Film production spend hit record levels in the UK last year, rising 113% on 2002 totals, according to new figures published by the UK Film Council.

Production spend on films starting principal photography during 2003 stood at £1.17bn by year end - more than double the £550.45m spent in 2002.

The Film Council figures cover 177 features, including indigenous UK projects, inward investment productions and UK co-productions filmed both in the UK and abroad. The figures do not include television projects or films budgeted at under £500,000.

Despite burgeoning competition from other international production hubs catering for so-called 'runaway' productions, the UK still attracted 17 foreign-backed shoots in 2003 - up from 13 in 2002 - including Paramount's Alfie remake, starring Jude Law and Warner Bros' Harry Potter And The Prisoner Of Azkaban. Spend increased by 85% to £409.7m, up from £221.16m in 2002.

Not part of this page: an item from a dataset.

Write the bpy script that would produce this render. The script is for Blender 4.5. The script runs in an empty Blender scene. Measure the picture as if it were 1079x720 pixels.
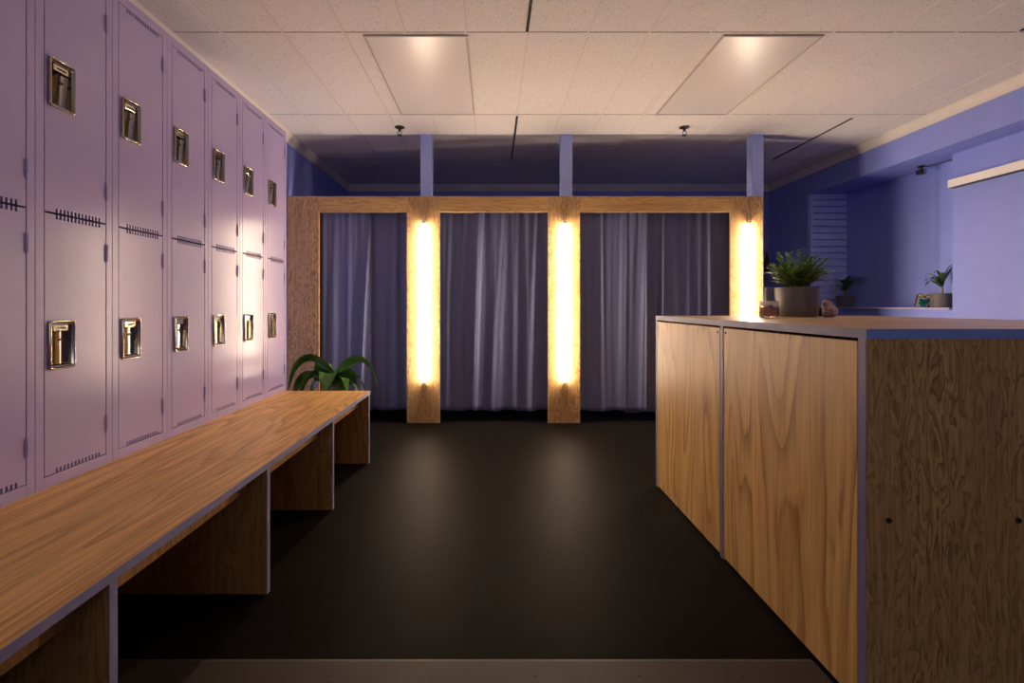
import bpy, bmesh, math, random
from mathutils import Vector, Matrix
random.seed(7)
PI = math.pi
sc = bpy.context.scene
col = sc.collection

# ------------------------------------------------------------------ measures
F = 495.0            # focal length in pixels of the 1079 px wide frame
VX, VY = 518.5, 322  # vanishing point of the depth lines
CAM_Z = 1.10
CEIL = 2.706
FR = 4.39            # front face of the plywood stall front
WL, WR, WB, WF = -1.92, 3.70, 6.26, -2.6
LKX = -1.46          # locker faces
BZ = 0.50            # bench top


def at(x, y, Y):
    return Vector(((x - VX) * Y / F, Y, CAM_Z - (y - VY) * Y / F))


# ------------------------------------------------------------------ materials
def new_mat(name):
    m = bpy.data.materials.new(name)
    m.use_nodes = True
    nt = m.node_tree
    b = nt.nodes['Principled BSDF']
    return m, nt, b


def nd(nt, t, **kw):
    n = nt.nodes.new(t)
    for k, v in kw.items():
        if k in n.inputs.keys():
            n.inputs[k].default_value = v
        else:
            setattr(n, k, v)
    return n


def mathn(nt, op, a, b=None):
    n = nt.nodes.new('ShaderNodeMath')
    n.operation = op
    for i, v in enumerate((a, b)):
        if v is None:
            continue
        if isinstance(v, (int, float)):
            n.inputs[i].default_value = v
        else:
            nt.links.new(v, n.inputs[i])
    return n.outputs[0]


def mixc(nt, fac, a, b, mode='MIX'):
    n = nt.nodes.new('ShaderNodeMix')
    n.data_type = 'RGBA'
    n.blend_type = mode
    if isinstance(fac, (int, float)):
        n.inputs[0].default_value = fac
    else:
        nt.links.new(fac, n.inputs[0])
    for i, v in ((6, a), (7, b)):
        if isinstance(v, (tuple, list)):
            n.inputs[i].default_value = (*v[:3], 1)
        else:
            nt.links.new(v, n.inputs[i])
    return n.outputs[2]


def ramp(nt, fac, stops):
    n = nt.nodes.new('ShaderNodeValToRGB')
    cr = n.color_ramp
    while len(cr.elements) < len(stops):
        cr.elements.new(0.5)
    for e, (p, c) in zip(cr.elements, stops):
        e.position = p
        e.color = (*c, 1) if len(c) == 3 else c
    nt.links.new(fac, n.inputs[0])
    return n.outputs[0]


def coords(nt, scale=(1, 1, 1), loc=(0, 0, 0)):
    tc = nt.nodes.new('ShaderNodeTexCoord')
    mp = nt.nodes.new('ShaderNodeMapping')
    mp.inputs['Scale'].default_value = scale
    mp.inputs['Location'].default_value = loc
    nt.links.new(tc.outputs['Object'], mp.inputs[0])
    return mp.outputs[0]


def noise(nt, vec, scale=5, detail=4, rough=.5, dist=0):
    n = nt.nodes.new('ShaderNodeTexNoise')
    n.inputs['Scale'].default_value = scale
    n.inputs['Detail'].default_value = detail
    n.inputs['Roughness'].default_value = rough
    n.inputs['Distortion'].default_value = dist
    nt.links.new(vec, n.inputs['Vector'])
    return n.outputs[0]


def bump(nt, b, h, strength=.3, dist=.002):
    n = nt.nodes.new('ShaderNodeBump')
    n.inputs['Strength'].default_value = strength
    n.inputs['Distance'].default_value = dist
    nt.links.new(h, n.inputs['Height'])
    nt.links.new(n.outputs[0], b.inputs['Normal'])


def plain(name, c, rough=.5, metal=0, var=.06, bumpy=0, bscale=60, spec=.5):
    m, nt, b = new_mat(name)
    v = noise(nt, coords(nt), 6, 4)
    c2 = tuple(x * (1 - var) for x in c)
    c3 = tuple(min(1, x * (1 + var)) for x in c)
    o = ramp(nt, v, [(.3, c2), (.7, c3)])
    nt.links.new(o, b.inputs['Base Color'])
    b.inputs['Roughness'].default_value = rough
    b.inputs['Metallic'].default_value = metal
    b.inputs['Specular IOR Level'].default_value = spec
    if bumpy:
        bump(nt, b, noise(nt, coords(nt), bscale, 3), bumpy, .001)
    return m


def wood(name, grain, light, mid, dark, rings=9, across=2.2, along=.22, off=(0, 0, 0), rough=.42, figure=.8, streak=.5, spec=.4):
    """rotary-cut fir plywood; grain = 0/1/2 for the axis the grain runs along"""
    m, nt, b = new_mat(name)
    s = [across, across, across]
    s[grain] = along
    n1 = noise(nt, coords(nt, s, off), 1.0, 2, .4, .5)
    wob = noise(nt, coords(nt, [q * 7 for q in s], off), 1.0, 3, .6)
    f = mathn(nt, 'ADD', mathn(nt, 'MULTIPLY', n1, rings), mathn(nt, 'MULTIPLY', wob, .5))
    r = mathn(nt, 'FRACT', f)
    st = [95, 95, 95]
    st[grain] = 3.0
    fine = noise(nt, coords(nt, st, off), 1.0, 4, .65)
    st2 = [7, 7, 7]
    st2[grain] = .9
    broad = noise(nt, coords(nt, st2, off), 1.0, 2)
    ring = ramp(nt, r, [(0.0, (.25, .25, .25)), (.10, (0, 0, 0)), (.40, (.06, .06, .06)), (.80, (.62, .62, .62)), (.93, (1, 1, 1)), (1.0, (.30, .30, .30))])
    mask = ramp(nt, mathn(nt, 'ADD', mathn(nt, 'MULTIPLY', broad, .6), mathn(nt, 'MULTIPLY', fine, .4)), [(.36, (.25, .25, .25)), (.58, (1, 1, 1))])
    fac = mathn(nt, 'MULTIPLY', mathn(nt, 'MULTIPLY', ring, mask), figure)
    c = mixc(nt, fac, light, dark)
    sfac = ramp(nt, fine, [(.42, (0, 0, 0)), (.72, (1, 1, 1))])
    c = mixc(nt, mathn(nt, 'MULTIPLY', sfac, streak), c, tuple(x * .72 for x in mid))
    tone = ramp(nt, broad, [(.25, (.84, .80, .74)), (.75, (1.1, 1.08, 1.05))])
    c = mixc(nt, 1.0, c, tone, 'MULTIPLY')
    nt.links.new(c, b.inputs['Base Color'])
    b.inputs['Roughness'].default_value = rough
    b.inputs['Specular IOR Level'].default_value = spec
    bump(nt, b, fine, .12, .001)
    return m


M = {}
LT, MD, DK = (.74, .465, .175), (.50, .265, .08), (.38, .165, .04)
M['wood_y'] = wood('plywood_bench', 1, (.92, .56, .18), (.66, .35, .085), (.45, .19, .035), rings=14, across=4.5, along=.45, streak=.7, figure=.9)
M['wood_z'] = wood('plywood_upright', 2, (.72, .46, .195), (.40, .215, .075), (.24, .10, .025), rings=7, across=20, along=6, off=(3, 1, 0), figure=.9)
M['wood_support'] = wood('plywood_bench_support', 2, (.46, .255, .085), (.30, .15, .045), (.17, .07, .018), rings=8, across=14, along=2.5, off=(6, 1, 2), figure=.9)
M['wood_x'] = wood('plywood_header', 0, (.78, .49, .19), MD, DK, rings=8, across=14, along=2.0, off=(1, 5, 0), figure=.8)
M['wood_door'] = wood('plywood_door', 2, (.84, .52, .175), MD, (.33, .13, .025), rings=10, across=3.4, along=.5, off=(2.3, 4.4, .6), figure=1.0)
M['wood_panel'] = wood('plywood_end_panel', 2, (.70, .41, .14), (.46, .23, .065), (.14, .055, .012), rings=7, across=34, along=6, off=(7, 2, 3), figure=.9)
M['wood_top'] = wood('plywood_countertop', 0, (.92, .65, .33), (.66, .40, .17), (.50, .27, .09), rings=9, across=4, along=.5, off=(0, 9, 2), rough=.35)
M['trim'] = plain('painted_edge', (.235, .23, .41), .5, bumpy=.15)
M['trim_front'] = plain('painted_front_edge', (.24, .34, .68), .5, var=.1, bumpy=.2)
M['trim_counter'] = plain('stained_edge', (.18, .16, .28), .5, var=.18, bumpy=.3)
M['locker'] = plain('locker_paint', (.42, .345, .615), .24, var=.03, bumpy=.04, bscale=40, spec=.5)
M['wall'] = plain('wall_paint', (.25, .30, .75), .6, var=.03, bumpy=.08, bscale=90)
M['ledge'] = plain('ledge_paint', (.46, .43, .66), .45)
M['slat'] = plain('slat_lit_blue', (.46, .54, .98), .5, var=.03)  # wall blue lightened: missing front fill is put into the colour
M['post'] = plain('post_lit_blue', (.42, .52, 1.0), .5, var=.03)  # wall blue brightened: grazing tube light is put into the colour
M['cream'] = plain('cream_paint', (.76, .69, .63), .5, var=.03)
M['batten'] = plain('white_batten_paint', (.93, .88, .83), .45, var=.02)
M['dark'] = plain('dark_metal', (.02, .02, .022), .4)
M['black'] = plain('black_plastic', (.008, .008, .009), .5)
M['steel'] = plain('latch_steel', (.50, .45, .37), .14, 1.0, var=.10)
M['lift'] = plain('latch_lift_steel', (.58, .50, .36), .14, 1.0, var=.08)
M['capm'] = plain('end_cap_white', (.7, .68, .66), .4)
M['concrete'] = plain('pot_stoneware', (.13, .118, .105), .42, var=.12, bumpy=.3)
M['potdark'] = plain('pot_dark', (.12, .105, .10), .6, var=.1, bumpy=.2)
M['soil'] = plain('soil', (.03, .02, .015), .95, bumpy=.8, bscale=50)
M['threshold'] = plain('threshold_board', (.026, .017, .013), .6, var=.2)

# floor: black rubber sheet with fine sideways ribbing
m, nt, b = new_mat('rubber_floor')
v = noise(nt, coords(nt, (3, 90, 1)), 1.0, 4, .6)
w = noise(nt, coords(nt, (1, 1, 1)), 1.8, 3)
spk = noise(nt, coords(nt), 180, 2)
c = ramp(nt, v, [(.3, (.006, .0051, .0046)), (.7, (.013, .0108, .0094))])
c = mixc(nt, mathn(nt, 'MULTIPLY', w, .5), c, (.004, .004, .004))
nt.links.new(c, b.inputs['Base Color'])
rr = nt.nodes.new('ShaderNodeMapRange')
rr.inputs['To Min'].default_value = .42
rr.inputs['To Max'].default_value = .62
nt.links.new(v, rr.inputs['Value'])
nt.links.new(rr.outputs[0], b.inputs['Roughness'])
b.inputs['Specular IOR Level'].default_value = .022
bump(nt, b, mathn(nt, 'ADD', v, mathn(nt, 'MULTIPLY', spk, .4)), .35, .002)
M['floor'] = m

# mineral fibre ceiling tile with pits
m, nt, b = new_mat('ceiling_tile')
n1 = noise(nt, coords(nt), 100, 2, .6)
n2 = noise(nt, coords(nt), 1.2, 2)
pit = ramp(nt, n1, [(.30, (.25, .25, .25)), (.40, (1, 1, 1))])
c = mixc(nt, 1.0, (.86, .79, .735), pit, 'MULTIPLY')
c = mixc(nt, .5, c, (.86, .79, .735))
nt.links.new(c, b.inputs['Base Color'])
b.inputs['Roughness'].default_value = .9
bump(nt, b, n1, .5, .004)
M['ceil'] = m
M['seam'] = plain('tile_seam_shade', (.22, .17, .15), .8)  # thin shadow beside the row tees, painted as a brown seam line
M['seam_shade_pale'] = plain('tile_seam_shade_pale', (.46, .39, .345), .8)  # paler painted shadow line for the lengthwise tees
M['lampframe'] = plain('lamp_frame', (.52, .46, .42), .5)
M['tee'] = plain('ceiling_tee', (.84, .77, .715), .6, var=.03)

# milky lamp diffuser, switched off
m, nt, b = new_mat('lamp_diffuser')
n1 = noise(nt, coords(nt), 160, 2)
nt.links.new(ramp(nt, n1, [(.3, (.82, .745, .69)), (.7, (.86, .785, .73))]), b.inputs['Base Color'])
b.inputs['Roughness'].default_value = .30
b.inputs['Specular IOR Level'].default_value = 1.0
bump(nt, b, n1, .10, .001)
M['diffuser'] = m

# curtain cloth
m, nt, b = new_mat('curtain_cloth')
v = noise(nt, coords(nt, (400, 400, 60)), 1.0, 2)
w = noise(nt, coords(nt, (4, 4, 1)), 1.0, 2)
c = ramp(nt, v, [(.3, (.108, .122, .235)), (.7, (.145, .160, .295))])
c = mixc(nt, mathn(nt, 'MULTIPLY', w, .3), c, (.13, .138, .20))
nt.links.new(c, b.inputs['Base Color'])
b.inputs['Roughness'].default_value = .55
b.inputs['Sheen Weight'].default_value = .15
b.inputs['Sheen Roughness'].default_value = .4
b.inputs['Sheen Tint'].default_value = (.8, .75, .9, 1)
bump(nt, b, v, .08, .0005)
M['curtain'] = m

# glowing tube
m, nt, b = new_mat('tube_glow')
b.inputs['Base Color'].default_value = (.9, .85, .75, 1)
b.inputs['Emission Color'].default_value = (1.0, .81, .63, 1)
b.inputs['Emission Strength'].default_value = 120
M['tube'] = m


def leafm(name, a, bb, rough=.4):
    m, nt, b = new_mat(name)
    v = noise(nt, coords(nt), 14, 3)
    nt.links.new(ramp(nt, v, [(.35, a), (.65, bb)]), b.inputs['Base Color'])
    b.inputs['Roughness'].default_value = rough
    return m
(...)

The number of inward investment films co-produced with UK partners that shot partly or fully in the UK rose from three in 2002 to 13 last year. The combined spend of these films was £319.9m - up from £44.7m in 2002 - and included co-productions such as Wolfgang Petersen's Troy and Oliver Stone's Alexander. The sharp rise can be attributed to the fact that inward investment into the UK in 2002 was still recovering from the effects of September 11 and the SAG strike, which affected forward scheduling.

Inward investment figures do not include the UK spend on 12 Asian films which shot or partly shot in the UK, because their budgets were under £500,000.

The number of indigenous films shot last year increased by 21% to 45, from 2002's total of 37. This translates into a spend of £277.7m, up 77% from £156.4m in 2002. Last year's UK productions included Pathe's Gurinder Chadha musical Bride And Prejudice and Charles Dance's Ladies In Lavender. However, the Film Council's indigenous figures include overseas-backed Working Title projects such as Bridget Jones: The Edge Of Reason and Thunderbirds, which may help explain the rise.

The number of co-productions involving UK producers (other than inward investment), such as the UK-French The Magic Roundabout, increased to 102 in 2003, up from 66 in 2002 and spending on these films increased to £162.83m last year, a 27% rise from £128.23m in 2002.

"The high numbers of co-productions highlight the truly global nature of the film industry and the key, and increasing, role that the UK plays within it," said British Film Commissioner Steve Norris, head of the UK Film Council's International Department which compiled the figures. "If we are to make the most of this success we need to ensure that we continue to offer the skills and infrastructure necessary both to attract overseas film-makers to use them, and we need to improve distribution to ensure that more British films are able to be seen by audiences at home and abroad."

Films minister Estelle Morris said: "The international film industry has harnessed UK talent to make some of the box office hits of 2004. This is a tribute to the wealth of expertise we have to offer both behind and in front of the camera. Today's report proves what a huge contribution our film industry makes to the UK economically as well as culturally."

Prospects remain strong for 2004, although 2003's totals are unlikely to be repeated because of UK capacity, and the fact that the strength of the pound against the dollar has weakened the UK's competitiveness against the US. The Film Council also predicts a considerable reduction in the number of UK minority co-productions is likely as regulations relating to this area begin to tighten.

This year, the Film Council has adjusted its classification of film shoots relating to the UK, and has updated 2002 figures so that comparisons are equal.